Oil prices face pressure from slow China demand and inventory rise – Reuters poll

By Anushree Ashish Mukherjee

(Reuters) – Analysts have lowered their 2024 oil price outlook due to weak fuel demand from leading importer China and rising inventory levels as Saudi Arabia and OPEC+ allies prepare to ease some output cuts from October, a Reuters poll found.

The poll of 37 analysts and economists surveyed by Reuters in the last two weeks forecast Brent crude would average $82.86 per barrel in 2024, a fourth straight cut in estimates, from $83.66 forecast in July.

The poll showed U.S. crude would average $78.82 this year, slightly lower than last month’s estimate of $79.22.

“Despite heightened geopolitical tensions, oil prices have been trading below $90 per barrel so far this year, as weak crude intake from China and Europe has offset the bullish impact of still-curbed OPEC supplies,” Florian Grunberger, senior analyst at data and analytics firm Kpler.

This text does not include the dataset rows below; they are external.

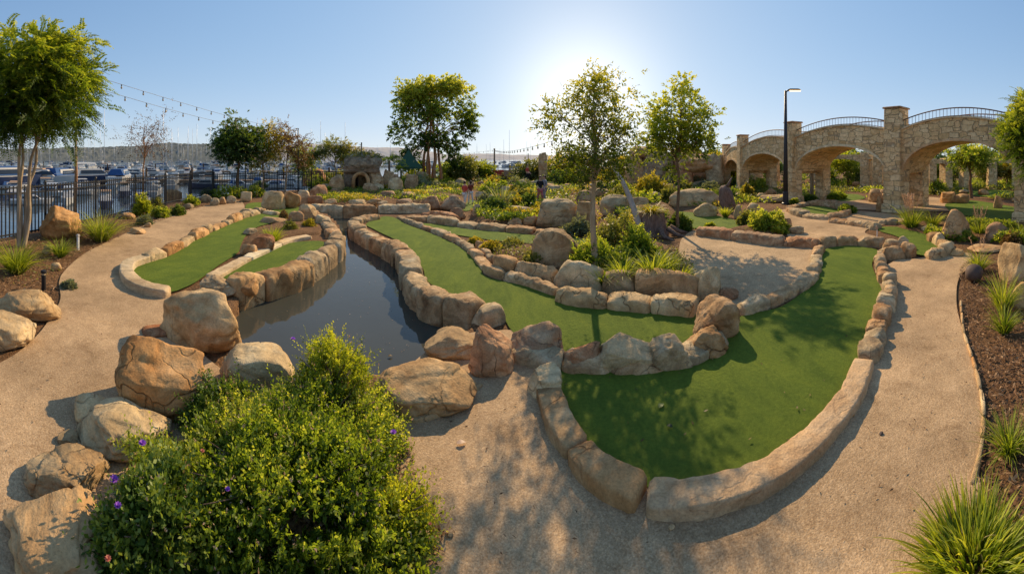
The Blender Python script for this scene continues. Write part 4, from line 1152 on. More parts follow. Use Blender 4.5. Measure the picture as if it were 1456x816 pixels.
# ================================================================== FOREGROUND BUSH
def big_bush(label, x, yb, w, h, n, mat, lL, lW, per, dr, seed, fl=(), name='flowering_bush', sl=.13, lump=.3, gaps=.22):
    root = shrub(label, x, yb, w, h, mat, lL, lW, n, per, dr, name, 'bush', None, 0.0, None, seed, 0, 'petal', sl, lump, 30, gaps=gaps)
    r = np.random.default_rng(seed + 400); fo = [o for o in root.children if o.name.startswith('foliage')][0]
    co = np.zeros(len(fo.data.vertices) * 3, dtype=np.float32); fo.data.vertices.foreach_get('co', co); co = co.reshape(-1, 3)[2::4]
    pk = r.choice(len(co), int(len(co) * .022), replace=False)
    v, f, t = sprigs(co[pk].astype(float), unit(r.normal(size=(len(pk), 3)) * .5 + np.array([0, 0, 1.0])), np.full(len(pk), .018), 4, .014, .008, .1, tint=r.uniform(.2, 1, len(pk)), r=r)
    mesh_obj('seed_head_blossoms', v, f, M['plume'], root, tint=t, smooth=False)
    for k, (fx, fy, pt, sz) in enumerate(fl):
        # flowers sit on the crown, at the height of the bush there
        a = AZ(fx); m = root.matrix_basis
        best = None
        for o in root.children:
            if o.name.startswith('foliage'):
                co = np.zeros(len(o.data.vertices) * 3, dtype=np.float32); o.data.vertices.foreach_get('co', co); co = co.reshape(-1, 3)
                c, s_ = cos(root.rotation_euler.z), sin(root.rotation_euler.z)
                wx = co[:, 0] * c - co[:, 1] * s_ + root.location.x; wy = co[:, 0] * s_ + co[:, 1] * c + root.location.y; wz = co[:, 2] + root.location.z
                Dp = np.hypot(wx, wy); ix = X0 + F * np.arctan2(wx, wy); iy = Y0 + F * (H - wz) / Dp
                near = np.hypot(ix - fx, iy - fy); sel = near < near.min() + 8
                j = np.where(sel)[0][np.argmin(Dp[sel])]
                p = Vector(tuple(co[j])); p += Vector((0, -.02, .015)); best = p
        flower(root, best, sz, pt, k + seed)
    return root
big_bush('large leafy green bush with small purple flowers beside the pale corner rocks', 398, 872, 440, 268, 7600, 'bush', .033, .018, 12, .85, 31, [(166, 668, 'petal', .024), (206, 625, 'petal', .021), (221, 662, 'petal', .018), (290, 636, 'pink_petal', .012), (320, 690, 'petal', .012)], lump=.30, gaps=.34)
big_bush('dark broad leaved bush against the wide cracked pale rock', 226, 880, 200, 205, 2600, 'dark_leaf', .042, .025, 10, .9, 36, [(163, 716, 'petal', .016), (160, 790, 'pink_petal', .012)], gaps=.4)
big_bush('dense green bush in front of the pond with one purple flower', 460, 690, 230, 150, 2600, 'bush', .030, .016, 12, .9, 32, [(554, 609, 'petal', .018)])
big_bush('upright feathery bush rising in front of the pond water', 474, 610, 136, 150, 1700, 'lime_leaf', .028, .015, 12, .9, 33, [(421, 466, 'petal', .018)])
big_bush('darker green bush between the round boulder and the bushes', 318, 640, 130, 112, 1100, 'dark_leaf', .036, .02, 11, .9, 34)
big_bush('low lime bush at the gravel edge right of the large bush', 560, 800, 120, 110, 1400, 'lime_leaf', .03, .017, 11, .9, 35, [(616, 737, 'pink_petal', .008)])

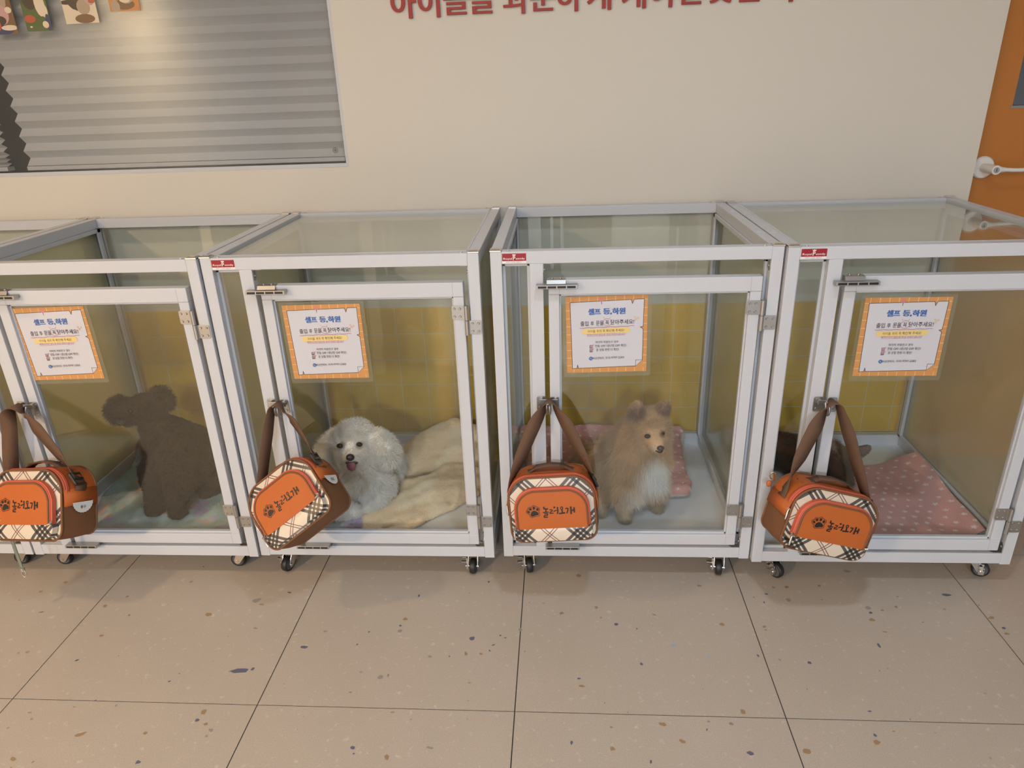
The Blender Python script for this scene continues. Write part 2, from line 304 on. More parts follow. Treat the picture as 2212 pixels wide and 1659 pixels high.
# photographs taped to the window
def blobs(mb, x0, x1, z0, z1, items):
    """items: (u, v, ru, rv, mat) ellipses clipped to the print"""
    lvl = 0
    for u, v, ru, rv, mi in items:
        lvl += 1; pts = []
        for k in range(14):
            a = 2*math.pi*k/14; pu = min(max(u+ru*math.cos(a), 0), 1); pv = min(max(v+rv*math.sin(a), 0), 1)
            pts.append((lerp(x0, x1, pu), -.0004-.00006*lvl, lerp(z0, z1, pv)))
        mb.poly(pts, mi)
PM = [mat('print_'+n, c, .35) for n, c in (('sand', (.42, .33, .24)), ('green', (.09, .13, .04)), ('dark_brown', (.07, .05, .035)), ('pink', (.55, .33, .33)), ('cream', (.72, .62, .48)), ('orange', (.58, .25, .08)), ('red', (.45, .10, .05)), ('blue', (.05, .06, .14)), ('warm_brown', (.20, .11, .05)))]
photos = [(-1.525, -1.4342, 1.5035, 1.63, 8, [(.4, .1, .5, .12, 7), (.5, .75, .35, .3, 0), (.55, .42, .28, .22, 3), (.5, .30, .2, .1, 2), (.75, .14, .3, .06, 4), (.35, .2, .12, .12, 6), (.85, .52, .12, .07, 4)], 'photo print of a dog among pink toys, leftmost on the window'),
 (-1.4028, -1.3205, 1.5085, 1.63, 1, [(.35, .78, .3, .3, 2), (.72, .62, .2, .3, 4), (.85, .45, .12, .16, 4), (.22, .28, .22, .09, 6), (.9, .18, .1, .2, 7), (.78, .14, .12, .08, 4), (.2, .1, .05, .02, 4)], 'green photo print with spotted cream dress, second from the left'),
 (-1.2722, -1.1665, 1.524, 1.63, 4, [(.2, .55, .3, .06, 2), (.5, .62, .35, .3, 2), (.55, .85, .25, .2, 4), (.62, .42, .2, .2, 0), (.6, .12, .3, .12, 8), (.85, .7, .18, .25, 3), (.9, .55, .1, .05, 6), (.15, .16, .16, .14, 4)], 'cream photo print of a dog with a strap, third from the left'),
 (-1.1245, -1.0290, 1.552, 1.64, 5, [(.5, .2, .35, .16, 8), (.6, .5, .28, .28, 0), (.2, .15, .15, .2, 0), (.55, .35, .18, .1, 4)], 'orange photo print hung highest, rightmost on the window')]
for x0, x1, z0, z1, bm_, items, lb in photos:
    mb = MB(); mb.box(x0, x1, -.0004, 0, z0, z1, bm_); blobs(mb, x0, x1, z0, z1, items)
    tag(mb.build('photo_print', PM, loc=(0, WY+.0015, 0)), lb, 'photo', 'photo prints taped to the window')
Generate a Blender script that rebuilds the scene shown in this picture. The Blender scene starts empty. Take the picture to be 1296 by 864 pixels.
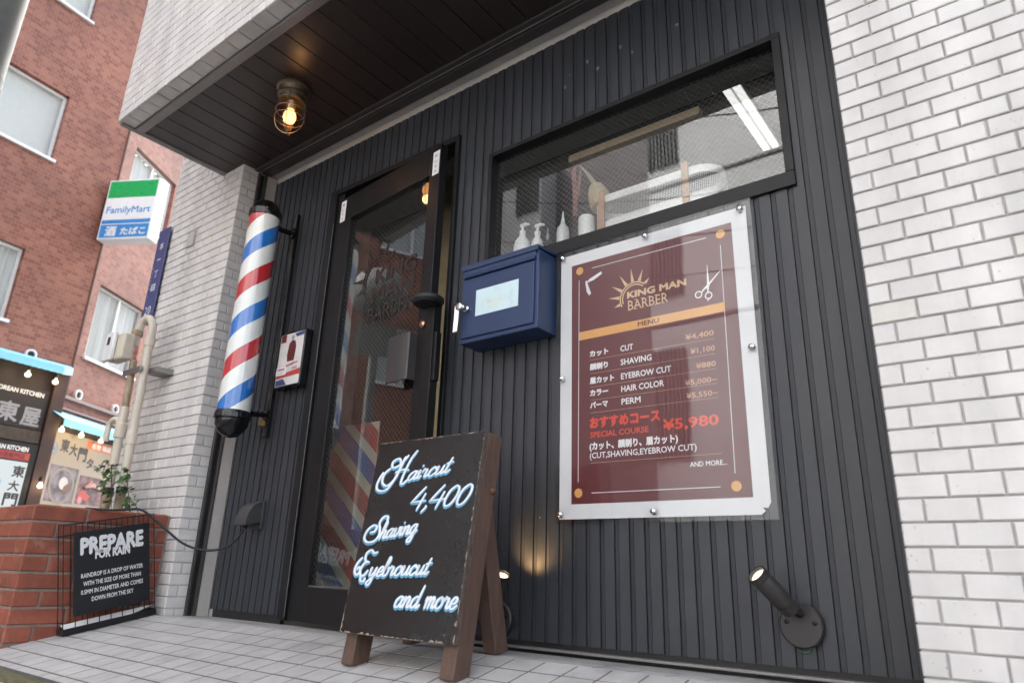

Analysts anticipated global oil demand growing by 1.0 to 1.3 million barrels per day (mbpd) in 2024, compared with 1 and 1.5 mbpd growth forecast in the previous poll.

OPEC also cut its forecast for global oil demand growth in 2024, citing weaker than expected data for the first half of the year and lower expectations for demand from China.

“This slowdown in consumption has led to a rise in inventory stock in the U.S. which could further put downward pressure on prices,” Sehul Bhatt, Director-Research at CRISIL Market Intelligence and Analytics, said.

Conflicts are ongoing in the Middle East and between Russia and Ukraine, but analysts said the risk premium on oil had shrunk because there has been no material impact on oil flows.

However, a further widening of the Israel-Hamas conflict paired with sustained supply outages, including disruptions in Libya, could drive prices above $90 a barrel, Kpler’s Grunberger said.

“The floating storage has risen recently. Also, the announced production enhancement by the OPEC+ alliance is a burden on oil prices shoulder so far,” said Thomas Wybierek, analyst at NORD Landbk.

The Organization of the Petroleum Exporting Countries and allies (OPEC+) earlier this month confirmed its plan to start unwinding the most recent layer of cuts of 2.2 million bpd from October, but repeated earlier comment the increase in supply could be paused or reversed if needed.

“We still assume that OPEC will raise production in the fourth quarter as the market is potentially shifting from an equilibrium where OPEC supports spot balances and reduces volatility to a more long-run equilibrium focused on strategically disciplining non-OPEC supply and supporting cohesion,” Goldman Sachs said in a note this week.